CANNES 63 – "Carancho", di Pablo Trapero (Un certain regard)
Dopo il buon carcerario Leonera, questo film del cineasta argentino appare una parziale delusione anche perché cerca una strada onirico/allucinata che non sembra appartenergli. Funziona meglio la parte più realista mentre dagli incidenti simulati non ci sono quegli choc visivi che il regista forse voleva ottenere

Forse un soggetto del genere, soprattutto nelle sue derive, era più adatto a una cineasta come Lucrecia Martel che ne poteva potenziare l'astrattezza.

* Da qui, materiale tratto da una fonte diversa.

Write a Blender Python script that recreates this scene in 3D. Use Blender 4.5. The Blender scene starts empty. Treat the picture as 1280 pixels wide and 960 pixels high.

Trapero è spesso apparso più un regista narrativo che onirico e infatti la parte che funziona meglio nel film è quella realistica (la storia tra i due protagonisti, l'effetto dei rumori della strada e dell'ospedale). La macchina da presa tende a stare addosso ai personaggi, volendoli quasi trasformare in qualcos'altro rispetto quello che sono. Ecco forse perché gli incidenti simulati, il rapporto corpo-macchina forse memore del cronenberghiano Crash non provocano quegli choc visivi che Trapero forse vorrebbe ottenere. Anzi risultano piuttosto piatti, così come la trama noir, con boss anche violenti ma corpi con poco spessore. Senza considerare poi gli stacchi improvvisi (la festa della quindicenne), un improvviso squarcio di luce stonato in un film che dovrebbe essere sporco, che non ha nulla di edenico e che non promette nessun riscatto.